Wednesday, April 1, 2009

Rate of economic decline is still too steep for a market bottom to form.

The economy is not in a depression type accelerating downward spiral as socialists hoped for, but their fear mongering last year and up through February of this year did come close to creating the depression spiral collapse they seemingly wanted. But too many people understood what damage the “democrat socialists” were doing and bankers and corporations learned quickly to resist. Unfortunately some auto companies and bankers took the socialist's poisoned bait and they are now failing or already no longer with us. A few like Goldman Sachs and Bank of America were poisoned but are pumping their stomachs as fast as possible and probably will recover by returning the TARP nationalization cyanide.

The rally in March occurred because the pressure caused by so many “democrat socialist” tax cheats being appointed to cabinet and economic czar positions, ACORN voter registration fraud, Al Gore solar investment fraud schemes, obvious voter fraud by Al Franken supporters, Congress voting $millions for AIG bonuses in their pork bankruptcy stimulation package (and then denying the fact), and outrage with ACORN and White House attempts to silence the free speech of American airwaves (fairness doctrine) and the secret election ballot (card check)... all forced the Obama Administration to stop its extreme fear mongering.

The rally that just ended is the recovered future cost of Obama’s past fear mongering. If he starts up again the bottom will fall out of the stock market again. We have one of those suicide Japanese pilots at the wheel of the American economic flying machine and this ride he is giving the American economy could be very bumpy. The good thing is the entire “democrat congress” will likely be voted out of office in 2010 and then we can fly then on autopilot until 2012.


Market forces

Cash flow was out of the markets yesterday for the first time in over a week. The last day of the fund’s quarter report gains was yesterday and will be negative but much better than expected. MSNBC continues to put lipstick on the stock market. But the technical indicators now are aligned with the negative economic fundamentals and not even “Mad Money” spin can make a purse out of this sow’s ear.

Market Outlook

U.S. stocks fell sharply 2/3 after Tuesday morning’s end of the quarter fund repositioning buying binge. Obama as president of the American electric car industry is an improbable success story especially since Obama does not support nuclear industry expansion that is the only way to ever get electric energy cheaper than fossil fuel energy. So the “democrat socialist” unrealistic anti nuclear policy would require more deficit spending to slant the playing field in favor of electric cars. More deficit incentives will not help since America is already being spent into bankruptcy. The auto unions are now refusing to make further concessions to make GM viable. Chrysler will only survive now as a subsidiary of the Italian FIAT company. Henry Ford’s company may be the only American auto company to survive Obama through the next three months.

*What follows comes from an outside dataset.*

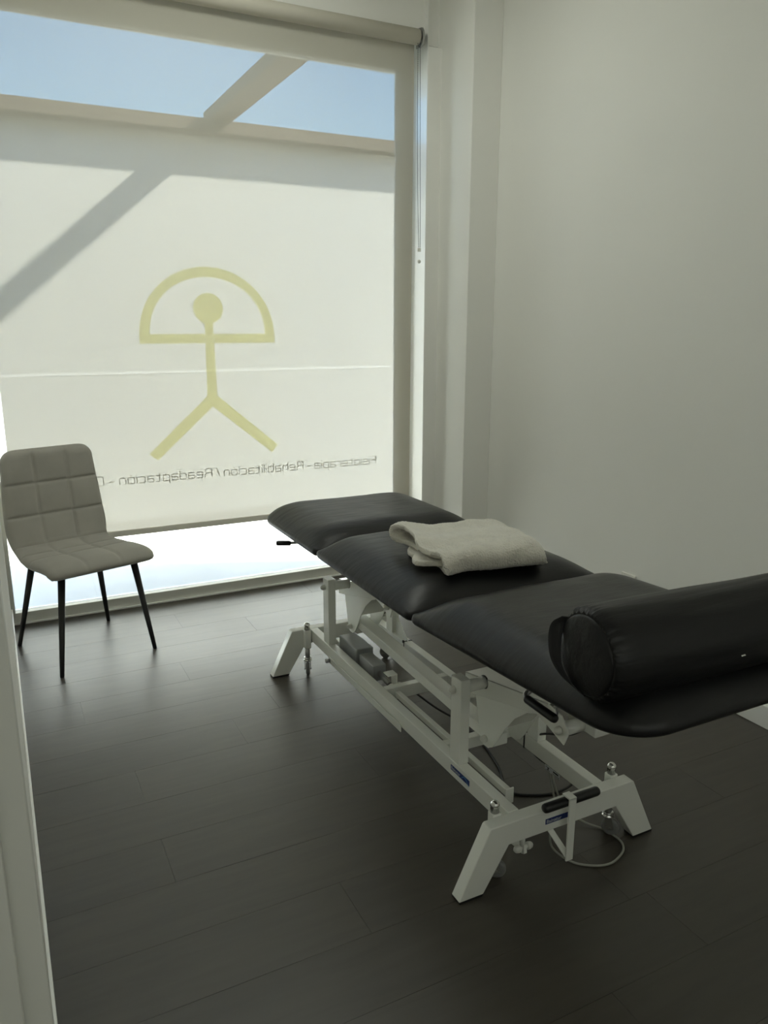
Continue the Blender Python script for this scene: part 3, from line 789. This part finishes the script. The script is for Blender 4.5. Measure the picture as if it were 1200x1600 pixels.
# cushions
def rounded_map(x, y, hx, y0, y1, rc):
    """squeeze a rectangle grid into a rounded rectangle; rc = radius at (y0 end, y1 end)"""
    for ye, r, sg in ((y0, rc[0], -1), (y1, rc[1], 1)):
        if r <= 0: continue
        cx = hx - r; cyv = ye - sg * r
        dx = abs(x) - cx; dy = (y - cyv) * sg
        if dx > 0 and dy > 0:
            p, q = dx / r, dy / r
            p2 = p * math.sqrt(max(0, 1 - q * q / 2)); q2 = q * math.sqrt(max(0, 1 - p * p / 2))
            return math.copysign(cx + p2 * r, x), cyv + sg * q2 * r
    return x, y
def cushion(y0, y1, rc, name, label, tilt=0.0, edge=(1, 1), H=.052, hx=.350, te=.026, R=(.17, .10, .10)):
    nx, ny = 56, 56
    mb = MB(); rows = []
    def sfun(d, r, p=2.3):
        t = max(0.0, min(1, d / r)); return (1 - (1 - t) ** p)
    for j in range(ny + 1):
        v = j / ny; v = .5 - .5 * math.cos(math.pi * v) * (.35) - .5 * (1 - 2 * v) * .65
        row = []
        for i in range(nx + 1):
            u = i / nx; u = .5 - .5 * math.cos(math.pi * u) * (.35) - .5 * (1 - 2 * u) * .65
            gx = -hx + 2 * hx * u; gy = y0 + (y1 - y0) * v
            x, y = rounded_map(gx, gy, hx, y0, y1, rc)
            sx = sfun(hx - abs(gx), R[0]); sy = min(sfun(gy - y0, R[1]), sfun(y1 - gy, R[2]))
            h = H * min(sx * (0.25 + .75 * sy) + .0, 1) * (1 if sy > 0 else 0) if False else H * sx ** .9 * sy ** .9
            nz = noise.noise(Vector((x * 5, y * 5, y0))) * .0025 + noise.noise(Vector((x * 17, y * 9, y0 + 3))) * .0009
            row.append(Vector((x, y, .700 + te + h + nz * min(1, h / .02))))
        rows.append(row)
    V = mb.grid(rows)
    # boundary loop and sides
    loop = [V[0][i] for i in range(nx + 1)] + [V[j][nx] for j in range(1, ny + 1)] + [V[ny][i] for i in range(nx - 1, -1, -1)] + [V[j][0] for j in range(ny - 1, 0, -1)]
    cen = Vector((0, (y0 + y1) / 2, 0)); prev = loop
    for dz, out in ((-.004, .0015), (-.010, .003), (-.018, .0015), (-.024, -.003), (-.026, -.012)):
        cur = []
        for k, v in enumerate(loop):
            a = loop[k - 1].co; b = loop[(k + 1) % len(loop)].co; d = Vector((b.x - a.x, b.y - a.y, 0))
            nn = Vector((d.y, -d.x, 0)); nn = nn.normalized() if nn.length > 1e-9 else Vector((0, 0, 0))
            cur.append(mb.bm.verts.new(v.co + nn * out + Vector((0, 0, dz))))
        for k in range(len(loop)):
            f_ = mb.bm.faces.new((prev[k], prev[(k + 1) % len(loop)], cur[(k + 1) % len(loop)], cur[k])); f_.smooth = True
        prev = cur
    mb.bm.faces.new(prev)
    if tilt:
        R_ = Matrix.Translation((0, y1, .700)) @ Matrix.Rotation(tilt, 4, 'X') @ Matrix.Translation((0, -y1, -.700))
        bmesh.ops.transform(mb.bm, matrix=R_, verts=mb.bm.verts)
    bmesh.ops.translate(mb.bm, verts=mb.bm.verts, vec=(1.315, 0, 0))
    o = part(mb, name, M['vinyl'], tb)
    # welt seam just under the edge of the top
    pts = []
    for yv, r, sg in ((y0, rc[0], -1), (y1, rc[1], 1)):
        pass
    o['label'] = label
    return o
NEAR_TILT = -math.radians(3.5)
cushion(2.442, 3.045, (.02, .10), 'cushion', 'far leg cushion section nearest the window', R=(.16, .15, .10), H=.055)
cushion(1.752, 2.436, (.02, .02), 'cushion', 'middle cushion section', R=(.16, .15, .07), H=.055)
cushion(0.922, 1.744, (.11, .02), 'cushion', 'near cushion section tilted slightly up', tilt=NEAR_TILT, R=(.13, .16, .17), H=.064)

# ------------------------------------------------------------------ bolster
bo = empty('bolster', (1.29, 1.026, .80)); tag(bo, 'black cylindrical bolster cushion lying across the near end of the treatment table', 'bolster')
A = Vector((.962, 1.046, .886)); B = Vector((1.610, 1.008, .892)); ax = (B - A).normalized(); LEN = (B - A).length; RB = .0925
up = Vector((0, 0, 1)); side = ax.cross(up).normalized()
NR = 120; prof = []
for i in range(15): 
    a = i / 14 * math.pi / 2
    prof.append((.004 - .012 * math.cos(a) * 1.0 + .0, .078 * math.sin(a)))
prof = [(-.014 * math.cos(i / 10 * math.pi / 2), .079 * math.sin(i / 10 * math.pi / 2)) for i in range(11)]
prof += [(.0015, .0795), (.000, .0812), (.003, .0845), (.009, .0885), (.018, .0912), (.030, RB)]
body = [(d, RB) for d in [.05 + (LEN - .10) * i / 26 for i in range(27)]]
full = prof + body + [(LEN - d, r) for d, r in reversed(prof)]
bm_ = MB(); rings = []
for h, r in full:
    ring = []
    for i in range(NR):
        q = 2 * math.pi * i / NR
        o_ = side * math.cos(q) + up * math.sin(q)
        rr = r
        endd = min(h, LEN - h)
        if r > .0835:      # puckers where the body is gathered to the end disc
            rr += (.0034 * math.sin(q * 46 + 3 * math.sin(q * 5)) * math.exp(-max(0, endd - .006) / .016)) if endd >= 0 else 0
            rr += .0028 * noise.noise(Vector((h * 4, math.cos(q) * 3.2, math.sin(q) * 3.2)))
        p = A + ax * h + o_ * rr
        # slightly flattened where it rests
        zf = A.z + (B.z - A.z) * h / LEN - .080
        if p.z < zf: p.z = zf + (p.z - zf) * .35
        ring.append(bm_.bm.verts.new(p) if r > 1e-5 else None)
    if r <= 1e-5: ring = [bm_.bm.verts.new(A + ax * h)]
    rings.append(ring)
for P_, Q_ in zip(rings, rings[1:]):
    for i in range(NR):
        j = (i + 1) % NR
        if len(P_) == 1: f_ = bm_.bm.faces.new((P_[0], Q_[j], Q_[i]))
        elif len(Q_) == 1: f_ = bm_.bm.faces.new((P_[i], P_[j], Q_[0]))
        else: f_ = bm_.bm.faces.new((P_[i], P_[j], Q_[j], Q_[i]))
        f_.smooth = True
part(bm_, 'bolster_cover', M['vinyl2'], bo)
# webbing handle across the end disc
hp = catmull([A + ax * .004 + side * -.062 + up * .056, A - ax * .010 + side * -.076 + up * .038, A - ax * .020 + side * -.072 + up * .006, A - ax * .025 + side * -.054 + up * -.032, A - ax * .014 + side * -.030 + up * -.064, A + ax * .002 + side * -.004 + up * -.080], 8)
hm = MB(); rr_ = []
for i, p in enumerate(hp):
    t = i / (len(hp) - 1); wv = (side * math.cos(.9 - 1.2 * t) * .014 + ax * math.sin(.9 - 1.2 * t) * .014)
    rr_.append([p - wv, p - wv * .3, p + wv * .3, p + wv])
hm.grid(rr_)
ho = part(hm, 'carry_handle', M['web'], bo)
sm = ho.modifiers.new('thickness', 'SOLIDIFY'); sm.thickness = .0022; sm.offset = 0
zp = MB().box(-.006, .006, -.0015, .0015, -.002, .002)
bmesh.ops.transform(zp.bm, matrix=Matrix.Translation((1.268, .938, .868)) @ Matrix.Rotation(math.radians(-55), 4, 'X'), verts=zp.bm.verts)
part(zp, 'zip_pull', M['chrome'], bo, .001)

# ------------------------------------------------------------------ folded plush towel
tw = MB()
LX_, LY_ = .375, .335      # towel block: across (x) and deep (y)
def prof_towel():
    """folded section in (y, z): rounded fold at the front, loose ends rolled in at the back"""
    P = [(LY_ * .95, .009), (LY_ * .6, .009), (LY_ * .3, .009), (.03, .010), (.006, .018), (.000, .032), (.004, .050), (.022, .064), (.07, .069), (LY_ * .35, .070), (LY_ * .7, .070), (LY_ * .90, .068),
         (LY_ * .985, .060), (LY_ * 1.01, .044), (LY_ * .98, .030), (LY_ * .88, .0255), (LY_ * .5, .0255), (.08, .0265), (.040, .034), (.034, .042), (.050, .049), (.10, .0515), (LY_ * .5, .050), (LY_ * .82, .049)]
    return catmull([(a, b, 0) for a, b in P], 5)
PT = prof_towel(); n = len(PT); NX = 72
rows = []
for i, p in enumerate(PT):
    t = i / (n - 1); v = p.x / LY_
    # each layer ends raggedly at the left
    if t < .22: x0 = .030 + .050 * math.sin(v * 7.0) * v
    elif t < .52: x0 = .004 - .030 * v * v + .016 * math.sin(v * 9 + 1)
    elif t < .74: x0 = -.006 + .030 * math.sin(v * 8 + 2.2)
    else: x0 = .020 + .022 * math.sin(v * 10)
    row = []
    for k in range(NX + 1):
        u = k / NX
        x = x0 + (LX_ - x0) * u
        x -= .014 * noise.noise(Vector((t * 6, 5, 1))) * u
        y = p.x + .012 * noise.noise(Vector((x * 6, 3, t * 1.3))) + .010 * noise.noise(Vector((x * 14, p.y * 30, 9)))
        ed = min(1, (1 - u) * LX_ / .060)
        rnd = math.sqrt(max(0, 1 - (1 - ed) ** 2))
        zz = p.y * (.22 + .78 * rnd)
        if ed < 1 and (v < .18 or v > .85): x -= .014 * (1 - rnd)
        lef = math.exp(-((x - .01) / .045) ** 2)
        puff = 1 + .28 * lef * v ** 2 - .12 * lef * (1 - v) + .16 * noise.noise(Vector((x * 6, p.x * 6, 2)))
        zz *= puff
        # soft ridges running with the fold
        zz += (.0045 * math.sin(p.x * 44 + x * 4 + 2 * noise.noise(Vector((x * 5, 0, 0)))) + .004 * noise.noise(Vector((x * 18, p.x * 22, 4)))) * (p.y / .07) * min(1, v * 4)
        # lower corner sags at the left middle
        y -= .030 * lef * math.exp(-((v - .55) / .18) ** 2) * (1 if .22 < t < .52 else .3)
        row.append((x, y, max(.008, zz)))
    rows.append(row)
tw.grid(rows)
to = tw.build('folded_towel', M['towel'])
tag(to, 'folded beige plush towel lying on the middle black cushion', 'towel')
sm = to.modifiers.new('thickness', 'SOLIDIFY'); sm.thickness = .016; sm.offset = 0
sb = to.modifiers.new('soft', 'SUBSURF'); sb.levels = 1; sb.render_levels = 2
tex = bpy.data.textures.new('pile', 'CLOUDS'); tex.noise_scale = .005; tex.noise_depth = 1
dm = to.modifiers.new('pile', 'DISPLACE'); dm.texture = tex; dm.strength = .0045; dm.mid_level = .5
to.location = (1.105, 1.835, .7815)
to.rotation_euler = (0, 0, math.radians(-8))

The inevitable Obama bankruptcy of America will make this decade another FDR type “lost decade” of socialist experimentation and fumbling of economic issues. Let us hope it does not end with a world war. This rally appears to be over and yesterdays afternoon decline confirmed the end of what had been positive Parabolic SAR and MACD trading trends. This is a trader's market not a long-term investors market and cash began flowing out of the market again yesterday.

Asian shares were mixed last night with Shanghai up 1.5%, India up 2%, Japan down 0.8% and Hong Kong down 0.4% after a mixed day on Monday.

European markets are mixed in the range of 0% to 0.2% mid way through their day. France threatens to walk out on Obama at the G20 conference. So what else is new!

US futures indicate the DJI will open the day down about 50 points at the start. All the American equities markets are still over bought. All of the American markets have had successively declining lows that indicate a bottomless money pit. But those lows have been decelerating declining lows which give us hope that this next equities decline will be the true and final bottom for this recession. That would be a reasonable assumption since the economy is now expected to decline well into early 2010.